Friedrich Nietzsche relève une contradiction liée au suffrage universel, qui est que seule "l'unanimité de tous les suffrages" (une base plus large que le vote majoritaire) devrait permettre de l'instaurer, ce qui n'a jamais été le cas en pratique. Il est donc illégitimez :
- Une loi qui détermine que c'est la majorité qui décide en dernière instance du bien de tous ne peut pas être édifiée sur une base acquise précisément par cette loi ; il faut nécessairement une base plus large et cette base c'est l'unanimité de tous les suffrages. Le suffrage universel ne peut pas être seulement l'expression de la volonté d'une majorité : il faut que le pays tout entier le désire. C'est pourquoi la contradiction d'une petite minorité suffit déjà à le rendre impraticable : et la non-participation à un vote est précisément une de ces contradictions qui renverse tout le système électoral.[1]

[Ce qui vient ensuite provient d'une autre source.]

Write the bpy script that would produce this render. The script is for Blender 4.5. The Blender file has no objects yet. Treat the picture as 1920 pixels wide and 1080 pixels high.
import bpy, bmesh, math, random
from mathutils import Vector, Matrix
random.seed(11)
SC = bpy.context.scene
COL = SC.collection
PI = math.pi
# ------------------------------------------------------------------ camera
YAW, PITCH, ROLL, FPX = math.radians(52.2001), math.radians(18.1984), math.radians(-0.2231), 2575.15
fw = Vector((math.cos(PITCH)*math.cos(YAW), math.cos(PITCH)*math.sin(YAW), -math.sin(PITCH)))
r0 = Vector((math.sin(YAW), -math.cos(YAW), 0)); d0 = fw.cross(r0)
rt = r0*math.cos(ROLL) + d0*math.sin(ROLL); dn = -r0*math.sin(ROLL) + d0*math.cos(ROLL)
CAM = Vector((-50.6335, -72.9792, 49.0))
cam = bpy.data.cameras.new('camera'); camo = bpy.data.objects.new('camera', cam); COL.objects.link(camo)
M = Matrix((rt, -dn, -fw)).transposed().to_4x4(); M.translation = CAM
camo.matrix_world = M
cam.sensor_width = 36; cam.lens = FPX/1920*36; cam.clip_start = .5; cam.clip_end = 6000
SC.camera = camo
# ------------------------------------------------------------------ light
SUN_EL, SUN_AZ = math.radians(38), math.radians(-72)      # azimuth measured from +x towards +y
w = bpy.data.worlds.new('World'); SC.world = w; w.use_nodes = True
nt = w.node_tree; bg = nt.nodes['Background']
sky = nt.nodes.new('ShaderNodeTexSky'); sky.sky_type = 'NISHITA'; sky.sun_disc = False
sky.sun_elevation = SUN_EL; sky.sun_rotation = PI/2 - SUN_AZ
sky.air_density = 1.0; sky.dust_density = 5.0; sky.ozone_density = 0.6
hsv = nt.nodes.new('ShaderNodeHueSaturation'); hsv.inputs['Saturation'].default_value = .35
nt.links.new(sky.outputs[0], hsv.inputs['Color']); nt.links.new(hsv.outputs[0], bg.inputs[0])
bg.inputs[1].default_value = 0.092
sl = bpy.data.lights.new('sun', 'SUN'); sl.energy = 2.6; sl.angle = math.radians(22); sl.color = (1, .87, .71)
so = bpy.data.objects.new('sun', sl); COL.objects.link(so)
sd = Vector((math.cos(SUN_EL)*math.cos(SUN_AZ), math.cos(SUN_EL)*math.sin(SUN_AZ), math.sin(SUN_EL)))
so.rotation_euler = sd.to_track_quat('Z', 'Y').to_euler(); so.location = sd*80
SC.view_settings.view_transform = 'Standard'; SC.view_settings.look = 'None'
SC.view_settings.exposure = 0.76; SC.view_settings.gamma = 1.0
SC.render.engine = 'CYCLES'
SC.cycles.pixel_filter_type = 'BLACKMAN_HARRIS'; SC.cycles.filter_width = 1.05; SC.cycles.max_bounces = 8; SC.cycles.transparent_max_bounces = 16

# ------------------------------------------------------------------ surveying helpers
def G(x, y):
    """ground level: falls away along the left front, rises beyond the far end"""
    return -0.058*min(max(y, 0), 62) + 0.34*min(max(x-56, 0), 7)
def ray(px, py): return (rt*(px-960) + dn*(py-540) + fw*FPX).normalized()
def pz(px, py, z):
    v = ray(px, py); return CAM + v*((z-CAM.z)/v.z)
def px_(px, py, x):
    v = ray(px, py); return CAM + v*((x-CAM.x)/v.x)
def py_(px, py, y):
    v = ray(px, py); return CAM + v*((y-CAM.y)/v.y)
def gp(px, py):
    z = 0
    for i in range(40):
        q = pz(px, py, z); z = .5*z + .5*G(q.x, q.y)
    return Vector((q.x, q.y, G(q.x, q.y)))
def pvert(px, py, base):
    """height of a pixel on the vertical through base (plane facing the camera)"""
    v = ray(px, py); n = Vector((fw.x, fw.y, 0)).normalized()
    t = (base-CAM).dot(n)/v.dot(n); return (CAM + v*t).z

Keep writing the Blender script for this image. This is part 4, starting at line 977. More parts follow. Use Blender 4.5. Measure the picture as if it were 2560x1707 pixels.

Le suffrage universel présente l'inconvénient de favoriser les politiques les plus démagogiques, sous couvert d'« acquis sociaux », particulièrement dans des pays comme la France où la moitié des personnes ne paient pas d'impôt sur le revenu. Le problème majeur que pose un tel vote est qu'il ne discrimine pas entre les gens qui payent des impôts et ceux qui n'en payent pas ou qui en vivent (fonctionnaires, retraités, chômeurs, etc.). Autrement dit, ceux dont les revenus dépendent de l'impôt ont autant voix au chapitre que ceux qui sont imposés. Le droit de vote pour tous constitue donc un écart par rapport à l'égalité devant la loi et participe donc plus de l'égalitarisme que de l'isonomie chère aux libéraux.
Si l'on admet que l'État n'est pas autre chose que la propriété des citoyens, les règles relatives à la propriété devraient s'appliquer, et l'importance du vote d'une personne devrait être proportionnelle aux impôts qu'elle paie : il faudrait donc abandonner le principe égalitariste "un homme, une voix".
Citations
- Que les fonctionnaires, les retraités âgés, les chômeurs, etc., aient le droit de voter sur la manière dont ils doivent être payés sur la poche du reste, et qu'ainsi leur vote soit sollicité par la promesse d'être payés davantage, voilà qui n'est guère raisonnable. Il ne le serait pas non plus si les employés de l'État avaient voix au chapitre pour décider que soient adoptés les projets qu'eux-mêmes ont élaborés, ou si les personnes qui ont à exécuter les ordres de l'Assemblée gouvernementale avaient part aux décisions sur le contenu de ces ordres. (Friedrich Hayek)
- Cette controverse [sur le suffrage universel] (aussi bien que la plupart des questions politiques) qui agite, passionne et bouleverse les peuples, perdrait presque toute son importance, si la Loi avait toujours été ce qu'elle devrait être. En effet, si la Loi se bornait à faire respecter toutes les Personnes, toutes les Libertés, toutes les Propriétés, si elle n'était que l'organisation du Droit individuel de légitime défense, l'obstacle, le frein, le châtiment opposé à toutes les oppressions, à toutes les spoliations, croit-on que nous nous disputerions beaucoup, entre citoyens, à propos du suffrage plus ou moins universel ? Croit-on qu'il mettrait en question le plus grand des biens, la paix publique ? Croit-on que les classes exclues n'attendraient pas paisiblement leur tour ? Croit-on que les classes admises seraient très jalouses de leur privilège ? Et n'est-il pas clair que l'intérêt étant identique et commun, les uns agiraient, sans grand inconvénient, pour les autres ? (Frédéric Bastiat, La loi)
Notes et références
- ↑ "Humain, trop humain", III (Le voyageur et son ombre), §276 (Le droit de suffrage universel).